Need for Singapore to be vigilant against foreign influences

Senior Minister of State for Defence and Foreign Affairs Maliki Osman said crises overseas are often driven by political causes and tribal or sectarian differences.
Senior Minister of State for Defence and Foreign Affairs Maliki Osman said crises overseas are often driven by political causes and tribal or sectarian differences. PHOTO: MFA

SINGAPORE - Singaporeans must be vigilant and not allow foreign issues or cultures to drive a wedge into its social fabric.

Crises overseas are often driven by political causes and tribal or sectarian differences, rather than a religious cause, said Senior Minister of State for Defence and Foreign Affairs Maliki Osman.

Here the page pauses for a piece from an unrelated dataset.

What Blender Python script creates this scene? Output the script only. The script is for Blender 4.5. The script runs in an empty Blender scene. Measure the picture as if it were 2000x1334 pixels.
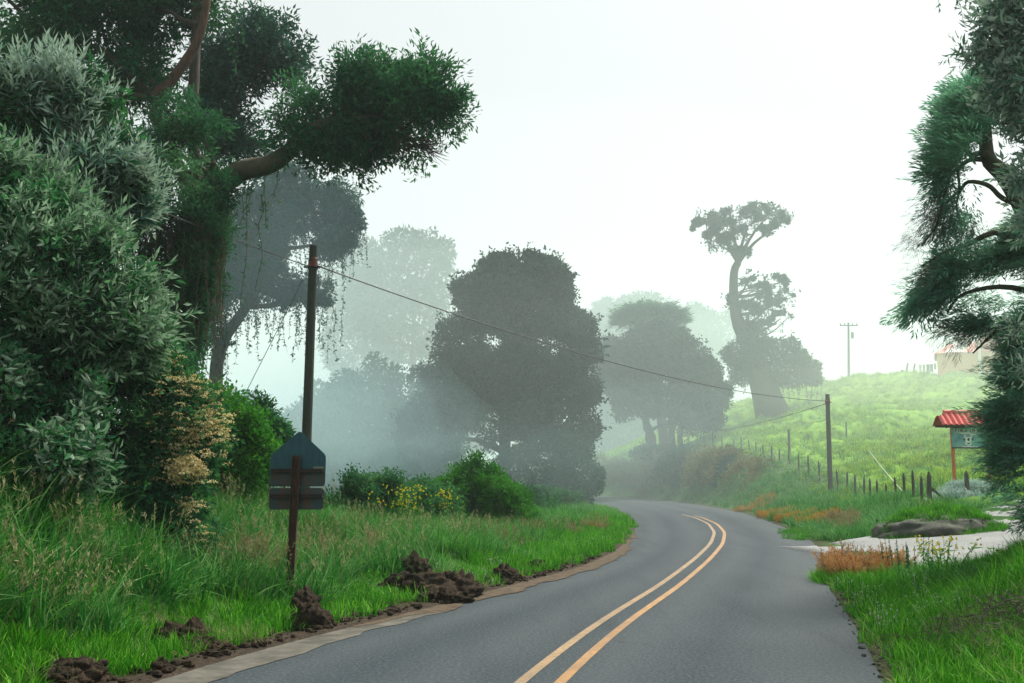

Speaking at an interfaith dialogue organised by South East CDC on Saturday (Jan 21), Dr Maliki noted that the spread of new and social media has made it easier to ignite racial and religious discord in any place at any time. "No country or society is immune," he added.

And that is why interfaith cohesion is more critical than ever in these turbulent times, he said.

Dr Maliki also said Singapore has to be more than just a colour-blind society - it needs to learn to embrace its diversity, by "recognising all creeds and cultures".

"Diversity is strength when properly cultivated and coordinated.But if left unattended, taken for granted or left to be manipulated, it would be disastrous," he said.

Dr Maliki was speaking at the second of three interfaith dialogues titled "Common Senses for Common Spaces". The first was held last June.

Saturday's dialogue, held at the SPH News Centre, centred on what different colours meant to people of different races and religions.

Participants pointed out that the colour purple, for instance, represented penance to Catholics. The colour red on the other hand was lucky and auspicious to the Chinese.

But ambassador-at-large Ong Keng Yong, executive deputy chairman of the S. Rajaratnam School of International Studies, also pointed out at the dialogue that certain political factions have used different colours to divide societies.

"Today some colours are associated with certain political movement or politics," he said, citing the example of the Islamic State in Iraq and Syria, which has a distinctive black flag.

"Colours are naturally harmonious, but colours can also be used to be a divide among us."